RAMEAU LITE

In the NAXOS DVD of the 2020 Opera Comique production of Jean-Philippe Rameau’s tragedie-lyrique Hyppolite et Aricie the staging is at odds with the often sublimely beautiful music of the enlightened French Enlightenment 18th century composer.

Rameau’s music is all balance of thought and feeling, aesthetic symmetry, elegant restraint, and concealment of artfulness all for the sake of artistry, and in this production, Raphael Pichon’s leadership of the Pygmalion orchestra and chorus is, all well and good, superbly idiomatic.  

In contradictory and confusing contrast, the staging of Jeanne Candel and Lionel Gonzalez, and the sets by Lisa Navarro and costumes by Pauline Kieffer are all about European Regietheater in which more is less. That is too bad, because a superb French cast of Baroque specialists does great justice to Rameau’s music as it works against the untidy stage direction, the come-as you-are costumes, and the just plain silly scenery.

For those not up on Greek mythology, the story is about the love between Hyppolite (the escellent tenor, Reinoud von Mechelen) and Aricie (the lovely and very pregnant soprano Elsa Benoit) – a passion which ultimately either unconsummated or merely preserved for all eternity in a magical garden of delights (paradise?) well out of the reach of Hyppolite’s vengeful father, King Theseus (the superb baritone Stephane Dregout) and Phedre, Hyppolite’s lustful stepmother (the fine mezzo-soprano Sylvie Brunet-Grupposo).

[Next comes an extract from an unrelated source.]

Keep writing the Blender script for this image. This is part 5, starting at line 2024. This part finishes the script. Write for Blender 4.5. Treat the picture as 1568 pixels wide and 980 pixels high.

While deities and demons and worshippers and priestesses at the Temple of the goddess Dianne do their divine or devilish or mortal best and worst to derail the inevitable triumph of love over all obstacles earthly and otherwise, though all to no avail, the soloists sing up storm against the adverse tide of Fate.

I do not advocate for bringing back the sort of reverentially stodgy productions that many of us endured in our salad days, when the MET and other American opera companies and music conservatories first began to explore the yet-to-be-discovered riches of the 17th and 18th century lyric stage.

And yet I would much rather prefer not to watch stagings of Rameau and Lully and Handel and Monteverdi in which the proliferation of post-modern theatrical clichés overwhelms the music and trips up the singers.

Therefore and in the meantime and while a happy marriage of good music-making and reasonably intelligent staging is arrived at, I will content myself with listening to the music.